Goal ▸ Return the first line, the line containing "def PX(px, py, x): d", and every line between them, exactly as they stand.

Collected data ▸

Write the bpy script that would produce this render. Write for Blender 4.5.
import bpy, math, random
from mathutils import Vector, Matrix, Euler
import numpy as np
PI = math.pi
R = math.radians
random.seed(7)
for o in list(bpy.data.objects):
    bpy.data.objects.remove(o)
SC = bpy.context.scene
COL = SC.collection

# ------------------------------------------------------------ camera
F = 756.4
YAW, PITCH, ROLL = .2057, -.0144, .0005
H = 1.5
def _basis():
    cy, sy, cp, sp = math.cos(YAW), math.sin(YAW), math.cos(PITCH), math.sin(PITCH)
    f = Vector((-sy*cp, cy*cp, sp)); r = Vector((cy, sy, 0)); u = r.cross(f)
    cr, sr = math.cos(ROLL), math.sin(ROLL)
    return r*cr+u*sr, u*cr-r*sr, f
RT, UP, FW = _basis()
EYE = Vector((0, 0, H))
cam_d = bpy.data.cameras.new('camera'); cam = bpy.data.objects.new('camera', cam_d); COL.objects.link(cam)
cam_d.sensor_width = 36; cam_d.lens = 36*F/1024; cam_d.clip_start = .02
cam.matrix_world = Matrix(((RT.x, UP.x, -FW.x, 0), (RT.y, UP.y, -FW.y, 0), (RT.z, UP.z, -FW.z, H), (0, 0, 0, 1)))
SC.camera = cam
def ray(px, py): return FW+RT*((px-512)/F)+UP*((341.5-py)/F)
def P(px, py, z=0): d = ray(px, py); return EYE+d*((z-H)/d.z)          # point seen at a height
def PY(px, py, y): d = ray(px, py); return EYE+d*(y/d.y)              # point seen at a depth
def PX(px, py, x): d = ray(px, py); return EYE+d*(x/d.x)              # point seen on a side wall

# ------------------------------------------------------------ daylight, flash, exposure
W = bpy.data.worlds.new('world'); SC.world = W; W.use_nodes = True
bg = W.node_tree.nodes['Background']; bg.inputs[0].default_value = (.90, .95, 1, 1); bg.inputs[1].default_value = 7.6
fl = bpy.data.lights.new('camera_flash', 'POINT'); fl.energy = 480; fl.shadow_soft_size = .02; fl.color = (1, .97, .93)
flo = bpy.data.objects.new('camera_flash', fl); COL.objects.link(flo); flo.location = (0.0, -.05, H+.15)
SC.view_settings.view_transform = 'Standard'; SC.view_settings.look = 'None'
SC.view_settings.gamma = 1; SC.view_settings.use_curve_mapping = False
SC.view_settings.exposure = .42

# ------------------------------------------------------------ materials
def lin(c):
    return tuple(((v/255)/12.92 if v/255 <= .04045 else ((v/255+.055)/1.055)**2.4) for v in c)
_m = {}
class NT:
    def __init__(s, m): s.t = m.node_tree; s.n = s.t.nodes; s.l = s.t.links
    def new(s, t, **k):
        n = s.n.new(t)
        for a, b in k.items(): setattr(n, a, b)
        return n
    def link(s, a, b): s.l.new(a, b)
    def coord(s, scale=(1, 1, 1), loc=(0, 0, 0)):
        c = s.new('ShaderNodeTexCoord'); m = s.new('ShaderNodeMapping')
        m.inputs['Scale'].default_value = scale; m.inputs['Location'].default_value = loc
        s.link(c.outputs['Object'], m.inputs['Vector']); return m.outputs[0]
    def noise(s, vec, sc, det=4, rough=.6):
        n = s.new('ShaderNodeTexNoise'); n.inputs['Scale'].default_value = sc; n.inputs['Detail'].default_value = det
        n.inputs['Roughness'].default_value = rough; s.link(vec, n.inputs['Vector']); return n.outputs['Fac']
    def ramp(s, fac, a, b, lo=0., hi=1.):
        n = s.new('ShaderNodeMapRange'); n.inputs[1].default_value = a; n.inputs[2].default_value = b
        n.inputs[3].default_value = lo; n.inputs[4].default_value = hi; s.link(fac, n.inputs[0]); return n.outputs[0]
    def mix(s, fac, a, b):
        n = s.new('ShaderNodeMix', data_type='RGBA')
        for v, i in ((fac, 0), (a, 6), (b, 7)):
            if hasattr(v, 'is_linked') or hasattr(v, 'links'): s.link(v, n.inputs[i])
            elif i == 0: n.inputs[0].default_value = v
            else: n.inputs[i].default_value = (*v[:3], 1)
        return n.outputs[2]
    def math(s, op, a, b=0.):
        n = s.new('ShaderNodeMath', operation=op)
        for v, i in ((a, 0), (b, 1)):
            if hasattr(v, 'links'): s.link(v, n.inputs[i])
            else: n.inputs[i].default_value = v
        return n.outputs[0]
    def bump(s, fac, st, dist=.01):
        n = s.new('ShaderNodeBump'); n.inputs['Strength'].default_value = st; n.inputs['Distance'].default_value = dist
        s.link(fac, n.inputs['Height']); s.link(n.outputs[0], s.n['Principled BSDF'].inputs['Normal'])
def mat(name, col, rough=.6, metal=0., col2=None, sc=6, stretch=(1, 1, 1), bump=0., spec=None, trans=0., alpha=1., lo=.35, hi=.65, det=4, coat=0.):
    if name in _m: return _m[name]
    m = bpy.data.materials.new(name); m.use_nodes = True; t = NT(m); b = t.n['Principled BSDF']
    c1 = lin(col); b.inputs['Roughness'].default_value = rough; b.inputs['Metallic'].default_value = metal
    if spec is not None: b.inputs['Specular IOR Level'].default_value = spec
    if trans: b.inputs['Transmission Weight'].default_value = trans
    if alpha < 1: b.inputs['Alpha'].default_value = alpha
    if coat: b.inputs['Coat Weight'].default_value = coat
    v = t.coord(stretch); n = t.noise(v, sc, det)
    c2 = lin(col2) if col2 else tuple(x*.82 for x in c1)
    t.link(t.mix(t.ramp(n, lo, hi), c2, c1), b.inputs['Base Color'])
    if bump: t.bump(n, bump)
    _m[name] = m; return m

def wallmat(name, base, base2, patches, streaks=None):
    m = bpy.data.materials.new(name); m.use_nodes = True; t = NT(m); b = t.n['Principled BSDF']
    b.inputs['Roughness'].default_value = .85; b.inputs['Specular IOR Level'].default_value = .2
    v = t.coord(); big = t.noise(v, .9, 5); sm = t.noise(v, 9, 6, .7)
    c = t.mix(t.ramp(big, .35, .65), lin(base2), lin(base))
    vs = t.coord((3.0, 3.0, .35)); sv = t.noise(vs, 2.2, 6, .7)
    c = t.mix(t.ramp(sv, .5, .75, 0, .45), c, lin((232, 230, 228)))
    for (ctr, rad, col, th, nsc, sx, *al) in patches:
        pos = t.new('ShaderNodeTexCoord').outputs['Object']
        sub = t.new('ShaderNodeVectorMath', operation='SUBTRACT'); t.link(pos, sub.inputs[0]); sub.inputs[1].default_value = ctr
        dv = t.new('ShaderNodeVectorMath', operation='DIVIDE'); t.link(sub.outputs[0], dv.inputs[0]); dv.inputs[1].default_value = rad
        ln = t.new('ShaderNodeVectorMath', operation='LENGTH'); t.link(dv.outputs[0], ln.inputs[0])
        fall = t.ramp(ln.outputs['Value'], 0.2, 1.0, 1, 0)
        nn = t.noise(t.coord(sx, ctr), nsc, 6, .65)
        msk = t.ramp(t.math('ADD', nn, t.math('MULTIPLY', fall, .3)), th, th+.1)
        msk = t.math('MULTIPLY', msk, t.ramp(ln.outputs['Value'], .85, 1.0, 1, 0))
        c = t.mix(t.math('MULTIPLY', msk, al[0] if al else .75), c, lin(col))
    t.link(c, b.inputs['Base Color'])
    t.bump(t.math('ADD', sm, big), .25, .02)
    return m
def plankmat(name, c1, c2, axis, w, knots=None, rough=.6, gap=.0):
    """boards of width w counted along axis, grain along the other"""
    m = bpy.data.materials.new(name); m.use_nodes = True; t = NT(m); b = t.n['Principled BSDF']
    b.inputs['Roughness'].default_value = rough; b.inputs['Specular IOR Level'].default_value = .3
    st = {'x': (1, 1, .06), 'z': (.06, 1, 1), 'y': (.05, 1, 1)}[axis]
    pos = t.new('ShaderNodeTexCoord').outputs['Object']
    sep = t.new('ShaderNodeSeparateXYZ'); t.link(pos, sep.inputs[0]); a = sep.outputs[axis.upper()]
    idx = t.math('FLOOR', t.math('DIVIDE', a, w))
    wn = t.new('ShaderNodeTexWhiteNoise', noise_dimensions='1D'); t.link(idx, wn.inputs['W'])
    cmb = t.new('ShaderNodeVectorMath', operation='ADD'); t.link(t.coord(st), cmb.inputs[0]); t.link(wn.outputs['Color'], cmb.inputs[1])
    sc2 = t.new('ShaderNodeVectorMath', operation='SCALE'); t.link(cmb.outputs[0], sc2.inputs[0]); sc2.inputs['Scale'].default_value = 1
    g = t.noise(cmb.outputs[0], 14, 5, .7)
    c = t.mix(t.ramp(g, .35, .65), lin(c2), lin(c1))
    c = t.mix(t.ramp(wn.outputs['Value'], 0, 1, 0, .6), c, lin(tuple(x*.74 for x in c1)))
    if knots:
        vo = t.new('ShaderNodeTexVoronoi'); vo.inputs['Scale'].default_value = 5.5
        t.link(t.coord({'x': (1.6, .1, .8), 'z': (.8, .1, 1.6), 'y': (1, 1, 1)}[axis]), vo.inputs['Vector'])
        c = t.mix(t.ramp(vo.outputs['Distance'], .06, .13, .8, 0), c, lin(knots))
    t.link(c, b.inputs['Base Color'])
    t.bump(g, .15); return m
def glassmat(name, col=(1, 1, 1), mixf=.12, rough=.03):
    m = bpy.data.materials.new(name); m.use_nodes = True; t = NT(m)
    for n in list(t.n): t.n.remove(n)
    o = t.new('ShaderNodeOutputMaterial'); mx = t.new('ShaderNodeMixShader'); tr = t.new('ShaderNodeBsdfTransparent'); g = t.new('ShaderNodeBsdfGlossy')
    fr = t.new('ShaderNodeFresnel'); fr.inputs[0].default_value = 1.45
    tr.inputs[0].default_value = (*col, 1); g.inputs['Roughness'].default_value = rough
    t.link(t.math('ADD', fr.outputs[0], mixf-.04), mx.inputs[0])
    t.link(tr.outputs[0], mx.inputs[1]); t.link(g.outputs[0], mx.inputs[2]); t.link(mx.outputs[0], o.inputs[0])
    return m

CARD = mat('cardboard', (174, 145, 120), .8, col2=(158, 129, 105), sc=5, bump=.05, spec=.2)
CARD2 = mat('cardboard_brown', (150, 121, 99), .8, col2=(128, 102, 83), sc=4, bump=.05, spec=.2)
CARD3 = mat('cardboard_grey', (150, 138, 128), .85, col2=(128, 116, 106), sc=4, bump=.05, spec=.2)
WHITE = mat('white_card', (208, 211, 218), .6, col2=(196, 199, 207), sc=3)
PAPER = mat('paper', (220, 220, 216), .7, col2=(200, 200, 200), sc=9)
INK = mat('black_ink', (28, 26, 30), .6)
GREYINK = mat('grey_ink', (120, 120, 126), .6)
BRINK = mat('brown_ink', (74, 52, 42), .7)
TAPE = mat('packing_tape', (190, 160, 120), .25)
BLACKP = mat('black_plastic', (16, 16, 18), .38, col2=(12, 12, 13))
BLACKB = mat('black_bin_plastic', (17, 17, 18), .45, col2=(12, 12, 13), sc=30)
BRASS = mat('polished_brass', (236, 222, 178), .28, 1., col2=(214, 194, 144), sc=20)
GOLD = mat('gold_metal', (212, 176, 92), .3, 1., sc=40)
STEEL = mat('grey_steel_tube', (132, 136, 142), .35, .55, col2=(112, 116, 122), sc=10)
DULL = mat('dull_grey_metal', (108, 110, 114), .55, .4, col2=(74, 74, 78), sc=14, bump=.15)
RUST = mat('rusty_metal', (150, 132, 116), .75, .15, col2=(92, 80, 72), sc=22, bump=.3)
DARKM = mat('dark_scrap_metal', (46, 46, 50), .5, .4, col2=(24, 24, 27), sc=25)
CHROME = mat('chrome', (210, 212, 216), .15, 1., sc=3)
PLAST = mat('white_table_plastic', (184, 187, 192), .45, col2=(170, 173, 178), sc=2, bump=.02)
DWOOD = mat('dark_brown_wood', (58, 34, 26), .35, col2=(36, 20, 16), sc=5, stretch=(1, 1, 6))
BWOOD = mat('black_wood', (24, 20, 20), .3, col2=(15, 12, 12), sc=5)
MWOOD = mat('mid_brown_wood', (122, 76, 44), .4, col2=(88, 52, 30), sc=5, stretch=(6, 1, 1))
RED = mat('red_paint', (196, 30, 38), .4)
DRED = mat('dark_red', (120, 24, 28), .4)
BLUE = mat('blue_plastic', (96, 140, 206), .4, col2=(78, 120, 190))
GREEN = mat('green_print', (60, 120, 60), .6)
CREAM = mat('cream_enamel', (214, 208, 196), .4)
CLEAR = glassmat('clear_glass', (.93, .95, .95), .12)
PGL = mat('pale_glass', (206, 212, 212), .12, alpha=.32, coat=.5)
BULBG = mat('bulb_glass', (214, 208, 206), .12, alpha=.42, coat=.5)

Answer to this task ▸
Write the bpy script that would produce this render. Write for Blender 4.5.
import bpy, math, random
from mathutils import Vector, Matrix, Euler
import numpy as np
PI = math.pi
R = math.radians
random.seed(7)
for o in list(bpy.data.objects):
    bpy.data.objects.remove(o)
SC = bpy.context.scene
COL = SC.collection

# ------------------------------------------------------------ camera
F = 756.4
YAW, PITCH, ROLL = .2057, -.0144, .0005
H = 1.5
def _basis():
    cy, sy, cp, sp = math.cos(YAW), math.sin(YAW), math.cos(PITCH), math.sin(PITCH)
    f = Vector((-sy*cp, cy*cp, sp)); r = Vector((cy, sy, 0)); u = r.cross(f)
    cr, sr = math.cos(ROLL), math.sin(ROLL)
    return r*cr+u*sr, u*cr-r*sr, f
RT, UP, FW = _basis()
EYE = Vector((0, 0, H))
cam_d = bpy.data.cameras.new('camera'); cam = bpy.data.objects.new('camera', cam_d); COL.objects.link(cam)
cam_d.sensor_width = 36; cam_d.lens = 36*F/1024; cam_d.clip_start = .02
cam.matrix_world = Matrix(((RT.x, UP.x, -FW.x, 0), (RT.y, UP.y, -FW.y, 0), (RT.z, UP.z, -FW.z, H), (0, 0, 0, 1)))
SC.camera = cam
def ray(px, py): return FW+RT*((px-512)/F)+UP*((341.5-py)/F)
def P(px, py, z=0): d = ray(px, py); return EYE+d*((z-H)/d.z)          # point seen at a height
def PY(px, py, y): d = ray(px, py); return EYE+d*(y/d.y)              # point seen at a depth
def PX(px, py, x): d = ray(px, py); return EYE+d*(x/d.x)              # point seen on a side wall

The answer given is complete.